最後に編者の瀧井朝世さんから、「恋の絵本」シリーズの読者のみなさまへのメッセージをご紹介します。
小さい頃、わたしのまわりには、たくさんの「お姫様が王子様と結婚してめでたしめでたし」という物語がありました。それは遠回しに、女の子は男の子に守られるものだ、富と地位を手に入れることが幸せとなのだ、という価値観を植え付けるものであったのではないかな、という気がしています。
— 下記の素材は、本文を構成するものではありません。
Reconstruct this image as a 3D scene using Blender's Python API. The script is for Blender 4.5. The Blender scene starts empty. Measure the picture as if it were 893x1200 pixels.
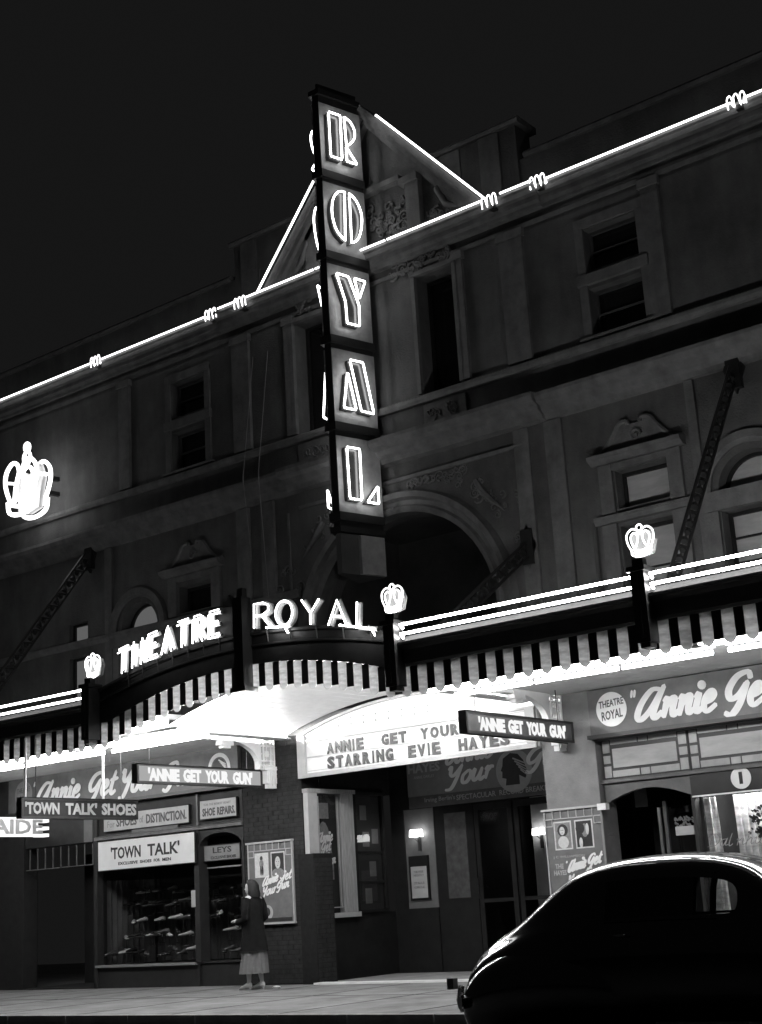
import bpy, bmesh, math, random
from mathutils import Matrix, Vector
random.seed(7)
C = bpy.context.scene.collection
SC = bpy.context.scene
PI = math.pi

# ------------------------------------------------------------------ camera, world, exposure
cam = bpy.data.cameras.new('camera'); camo = bpy.data.objects.new('camera', cam); C.objects.link(camo)
yaw, pitch, roll = 0.653652815, 0.268494013, -0.0604003134
cy, sy, cp, sp = math.cos(yaw), math.sin(yaw), math.cos(pitch), math.sin(pitch)
fw = Vector((-sy*cp, cy*cp, sp)); rt = Vector((cy, sy, 0)); up = rt.cross(fw)
r2 = rt*math.cos(roll) + up*math.sin(roll); u2 = -rt*math.sin(roll) + up*math.cos(roll)
camo.matrix_world = Matrix(((r2.x, u2.x, -fw.x, 0), (r2.y, u2.y, -fw.y, 0), (r2.z, u2.z, -fw.z, 1.15), (0, 0, 0, 1)))
cam.sensor_fit = 'VERTICAL'; cam.sensor_height = 24; cam.lens = 24*1674.03/1200
cam.clip_start = .05; cam.clip_end = 2000
SC.camera = camo
w = bpy.data.worlds.new('World'); SC.world = w; w.use_nodes = True
bg = w.node_tree.nodes['Background']; bg.inputs[0].default_value = (1, 1, 1, 1); bg.inputs[1].default_value = .0078
SC.view_settings.view_transform = 'Standard'; SC.view_settings.look = 'None'
SC.view_settings.exposure = 0; SC.view_settings.gamma = 1
SC.cycles.max_bounces = 6; SC.cycles.diffuse_bounces = 3; SC.cycles.glossy_bounces = 3
SC.cycles.transmission_bounces = 4; SC.cycles.transparent_max_bounces = 8
SC.cycles.use_denoising = True; SC.cycles.sample_clamp_indirect = 4
SC.cycles.caustics_reflective = False; SC.cycles.caustics_refractive = False
NEON = 46.0       # neon tubes
FLUO = 44.0       # tubes under the awning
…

一方、幼稚園や小学校では、「みんな好きな人がいて当然である」「好きな人がいるなんてなんだか恥ずかしい」という、矛盾した空気がありました。
だから私は、「好き」をめぐる悩みや疑問があっても、誰にも打ち明けられませんでした。
そんな時に、自分の気持ちに寄り添ってくれ、自分を肯定する一助になってくれるもの――たとえば絵本――があったらよかったな、と今では思うのです。
恋愛を描いた名作絵本はこれまでにもあります。ただ、恋愛観や結婚観、ジェンダー観が変わりつつある今の世の中で、「好き」という素朴な感情を肯定しつつ、現代の感覚に響く恋の絵本があってもよいのではないか。そんな思いから、このシリーズは生まれました。
この人ならそんな話を書いてくれると信頼する作家陣、作家の世界観を豊かなイマジネーションで可視化してくれると確信する画家陣が、参加を表明してくれました。子どもたちの気持ちの傍らにいてくれるものであると同時に、大人にとっても、今も心の中にある痛みや切なさに響くもの、慰めや励まし、ときめきにつながるものが出来上がったと自負しています。ぜひ、ページをめくってみてください。
大人から子どもまで、そして大人になった自分からあの頃の自分へ送りたい、そんな「好き」に寄り添う「恋の絵本」を読んでみてください。